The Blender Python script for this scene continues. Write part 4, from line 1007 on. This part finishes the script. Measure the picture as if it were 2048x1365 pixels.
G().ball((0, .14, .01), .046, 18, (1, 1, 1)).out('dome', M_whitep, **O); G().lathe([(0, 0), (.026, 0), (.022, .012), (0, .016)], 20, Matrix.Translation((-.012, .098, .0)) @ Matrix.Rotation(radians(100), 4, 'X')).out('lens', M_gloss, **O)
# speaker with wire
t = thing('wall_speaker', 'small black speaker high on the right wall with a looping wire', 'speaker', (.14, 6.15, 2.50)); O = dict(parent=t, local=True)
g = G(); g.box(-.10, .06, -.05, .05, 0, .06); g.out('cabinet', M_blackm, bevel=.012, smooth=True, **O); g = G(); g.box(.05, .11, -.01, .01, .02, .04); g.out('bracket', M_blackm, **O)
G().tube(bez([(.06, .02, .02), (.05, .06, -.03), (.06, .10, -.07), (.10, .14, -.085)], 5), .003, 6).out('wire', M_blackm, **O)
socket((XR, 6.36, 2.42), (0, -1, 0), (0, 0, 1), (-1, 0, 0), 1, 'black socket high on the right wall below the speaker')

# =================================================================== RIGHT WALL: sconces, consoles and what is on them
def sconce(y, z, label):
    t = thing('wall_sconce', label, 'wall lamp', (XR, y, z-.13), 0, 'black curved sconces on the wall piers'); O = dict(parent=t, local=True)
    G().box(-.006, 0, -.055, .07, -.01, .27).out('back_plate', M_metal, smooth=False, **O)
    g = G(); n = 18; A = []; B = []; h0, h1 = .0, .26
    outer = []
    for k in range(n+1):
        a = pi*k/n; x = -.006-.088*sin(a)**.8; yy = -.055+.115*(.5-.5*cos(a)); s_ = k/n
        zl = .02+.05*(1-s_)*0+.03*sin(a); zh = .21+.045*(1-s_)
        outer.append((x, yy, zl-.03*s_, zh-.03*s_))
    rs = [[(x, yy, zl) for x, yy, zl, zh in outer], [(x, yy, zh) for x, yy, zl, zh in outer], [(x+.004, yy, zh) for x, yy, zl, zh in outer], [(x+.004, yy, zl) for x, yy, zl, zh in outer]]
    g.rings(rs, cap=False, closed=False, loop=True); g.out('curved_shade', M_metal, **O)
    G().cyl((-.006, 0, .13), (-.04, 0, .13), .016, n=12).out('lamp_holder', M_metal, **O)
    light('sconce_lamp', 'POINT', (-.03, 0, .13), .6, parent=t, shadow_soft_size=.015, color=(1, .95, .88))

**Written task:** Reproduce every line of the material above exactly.

**Expected output:**
The Blender Python script for this scene continues. Write part 4, from line 1007 on. This part finishes the script. Measure the picture as if it were 2048x1365 pixels.
G().ball((0, .14, .01), .046, 18, (1, 1, 1)).out('dome', M_whitep, **O); G().lathe([(0, 0), (.026, 0), (.022, .012), (0, .016)], 20, Matrix.Translation((-.012, .098, .0)) @ Matrix.Rotation(radians(100), 4, 'X')).out('lens', M_gloss, **O)
# speaker with wire
t = thing('wall_speaker', 'small black speaker high on the right wall with a looping wire', 'speaker', (.14, 6.15, 2.50)); O = dict(parent=t, local=True)
g = G(); g.box(-.10, .06, -.05, .05, 0, .06); g.out('cabinet', M_blackm, bevel=.012, smooth=True, **O); g = G(); g.box(.05, .11, -.01, .01, .02, .04); g.out('bracket', M_blackm, **O)
G().tube(bez([(.06, .02, .02), (.05, .06, -.03), (.06, .10, -.07), (.10, .14, -.085)], 5), .003, 6).out('wire', M_blackm, **O)
socket((XR, 6.36, 2.42), (0, -1, 0), (0, 0, 1), (-1, 0, 0), 1, 'black socket high on the right wall below the speaker')

# =================================================================== RIGHT WALL: sconces, consoles and what is on them
def sconce(y, z, label):
    t = thing('wall_sconce', label, 'wall lamp', (XR, y, z-.13), 0, 'black curved sconces on the wall piers'); O = dict(parent=t, local=True)
    G().box(-.006, 0, -.055, .07, -.01, .27).out('back_plate', M_metal, smooth=False, **O)
    g = G(); n = 18; A = []; B = []; h0, h1 = .0, .26
    outer = []
    for k in range(n+1):
        a = pi*k/n; x = -.006-.088*sin(a)**.8; yy = -.055+.115*(.5-.5*cos(a)); s_ = k/n
        zl = .02+.05*(1-s_)*0+.03*sin(a); zh = .21+.045*(1-s_)
        outer.append((x, yy, zl-.03*s_, zh-.03*s_))
    rs = [[(x, yy, zl) for x, yy, zl, zh in outer], [(x, yy, zh) for x, yy, zl, zh in outer], [(x+.004, yy, zh) for x, yy, zl, zh in outer], [(x+.004, yy, zl) for x, yy, zl, zh in outer]]
    g.rings(rs, cap=False, closed=False, loop=True); g.out('curved_shade', M_metal, **O)
    G().cyl((-.006, 0, .13), (-.04, 0, .13), .016, n=12).out('lamp_holder', M_metal, **O)
    light('sconce_lamp', 'POINT', (-.03, 0, .13), .6, parent=t, shadow_soft_size=.015, color=(1, .95, .88))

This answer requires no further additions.